I need to start using Zotero regularly. As readers of this blog know, I surf the web constantly and in my own flailing half-ass way, I try to keep abreast of what’s going on in my various fields. Zotero is citation and bibliography management software and it integrates with browsers, allows you to save PDF files to the cloud, and apparently can do wonderful things with word processing software (although I’ve never used this feature). 

Years ago, when Zotero was shinny and new, I used it constantly, but then about 2018, I fell out of the habit of using it and next thing I know, I’m building my bibliography for my book using Google Scholar and cut and paste. I’d love to say that I learned some kind of lesson, but honestly, I didn’t. I would do it by hand again without much objection. I listened to music, took breaks to read things that I wanted to read, and generally found it the kind of light duty work that was not unpleasant.

That said, my bibliographic habits are a bit out of control right now and since I’m “working” on three or four projects right now, I honestly need something to keep bibliographic sprawl (or downright chaos) in check. This is going to be the year that I lean into Zotero.

(It helps of course that many of my colleagues and collaborators are also using Zotero making it an easy way to share references!).

Thing the Second

Over the last month or so, I’ve started to get into habit of writing in my notebook every other day. It’s not yet an automatic routine, but I’m starting to feel some slight mental slight discomfort when I miss a scheduled handwriting day and the physical discomfort that I used to feel when handwriting for any length of time is slowly starting to abate. Right now, I’m using my notebook to sort of sketch out proto-blog posts (if you can imagine drafts rougher than what I write here), but also to try out new ideas and keep a more time-sensitive log of my reading and writing (sometimes this blog runs a week or more behind what I’m really thinking about, writing, or reading at any given time).

(I’m very much enjoying a LAMY Safari pen with a fine nib. I’ve never really been a fine nib person, preferring to write with medium thickness pens appropriate for my blurry and imprecise ideas, but this pen became an instant favorite.). 

I’d love to imagine that I could get into the habit of writing in my notebook every day, but that feels a bit too optimistic. It’s a “stretch goal”.

Thing the Third

If the first two things on my list are hopes for positive habits, the final thing is an overt fantasy. I started to wonder the other day whether it would be possible to publish a handwritten book. A couple of years ago, I imagined a short book on “slow archaeology.” This would undoubtedly be a vanity project (whatever interest people might have in the ideas) and it is tempting to double down on it by publishing the book in handwritten form.

Of course, there are some questions. First is would it even be possible for me to handwrite an entire manuscript? Right now, I can manage about 30 minutes of handwriting every other day before I start to get fatigued and my handwriting and thinking (such as it is) fall apart. I would have to get better at writing by hand.

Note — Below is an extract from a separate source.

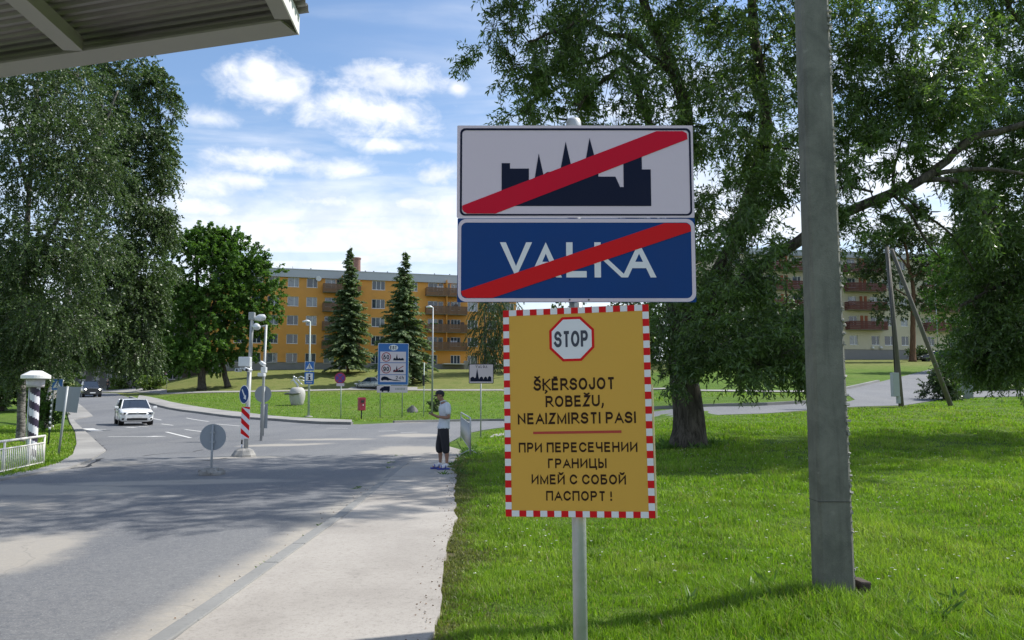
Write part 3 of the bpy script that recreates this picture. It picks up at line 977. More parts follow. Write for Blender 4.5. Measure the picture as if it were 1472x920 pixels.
for (x_, y_, z_, rx_, ry_, rz_, n_) in ((1.5, 14.6, 12.8, 2.0, 1.6, 1.3, 300), (4.6, 14.8, 13.0, 2.0, 1.7, 1.3, 320), (3.0, 17.0, 14.0, 2.4, 1.8, 1.5, 330), (7.2, 15.6, 13.2, 2.0, 1.8, 1.3, 300), (-0.3, 16.6, 12.9, 1.3, 1.5, 1.0, 150), (6.0, 18.2, 15.0, 2.4, 2.0, 1.6, 330), (9.5, 17.5, 13.8, 2.0, 2.0, 1.4, 240), (7.6, 20.0, 15.2, 2.2, 2.2, 1.4, 300), (8.4, 23.0, 16.0, 2.2, 2.2, 1.4, 260), (5.2, 22.0, 16.5, 2.2, 2.2, 1.4, 260), (2.6, 20.5, 15.4, 2.2, 2.2, 1.4, 260), (0.8, 18.4, 14.2, 1.8, 1.8, 1.2, 260), (3.4, 24.0, 16.8, 2.4, 2.2, 1.4, 320)):  # unseen crown masses, added to shade the road and footway
    WB.append(((x_, y_, z_), (rx_, ry_, rz_), n_))
T.limb([w(910, -80, -.8), (1.9, 18.0, 12.6), (1.6, 16.2, 13.0), (1.6, 14.6, 13.0)], 0.12, 0.03, 7)
T.limb([w(905, -200, -.8), (3.0, 20.5, 14.6), (5.2, 21.6, 15.8), (7.6, 20.6, 15.0)], 0.12, 0.03, 7)
T.limb([w(1075, -100, .9), (5.4, 18.5, 13.2), (4.9, 16.6, 13.4), (4.6, 14.8, 13.2)], 0.12, 0.03, 7)
T.grow(WB, 13, 0.44, 0.25, bough_r=0.05, twig_r=0.007, clump=13, tight=0.27)
T.finish('willow_tree', 'large willow with fissured dark trunk behind the yellow board and town signs', BARK_DARK, L_WILLOW, 0.155, 0.043, 0.62, 0.30, twigr=0.004)
# small broken twigs below the long limb of the willow come with its boughs

# --- tree entering from the right edge, trunk outside the picture
RY = 24.0
rb = P(1640, 600, RY); rb.z = Hs(rb.x, RY) - .1
T = Tree(rb)
r = lambda px, py, dY=0.0: P(px, py, RY + dY)
T.limb([rb, r(1636, 480), r(1640, 380), r(1650, 260), r(1640, 120), r(1630, -20), r(1620, -180)], 0.5, 0.12, 12, 0.03, flare=.4)
T.limb([r(1630, -20), (17.0, 23.5, 15.0), (14.5, 23.5, 15.4), (12.5, 24.5, 15.8)], 0.14, 0.04, 8, 0.03)
T.limb([r(1640, 430), r(1580, 400, -.5), r(1500, 390, -1), r(1440, 410, -1.4), r(1380, 440, -1.6)], 0.16, 0.04, 8, 0.03)
T.limb([r(1645, 330), r(1560, 260, -.6), r(1500, 230, -1), r(1440, 220, -1.6)], 0.18, 0.05, 8, 0.03)
T.limb([r(1645, 230), r(1570, 140, -.6), r(1500, 60, -1), r(1450, 10, -1.6), r(1430, -60, -1.8)], 0.16, 0.04, 8, 0.03)
T.limb([r(1640, 500), r(1570, 510, -.5), r(1480, 480, -1.2), r(1430, 500, -1.6), r(1400, 520, -1.8)], 0.12, 0.03, 8, 0.03)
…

Second, there is no chance that I could write out my manuscript only once. I would need to write it at least twice even if I cheat a bit and outline and compose some fragments on a word processor. 

Third, I know that handwritten work limits accessibility and I would imagine that I would have to provide a digital alt-text for the book (especially since my handwriting is impressionistic at best). Ideally I could produce this from the handwritten text rather than simply transcribing the typed text.

Would this kind of thing matter in any way? I don’t honestly think so. I would be quirky, it would be a challenge to do, and it would offer a practical (if patently absurd) perspective on slow practices in archaeology.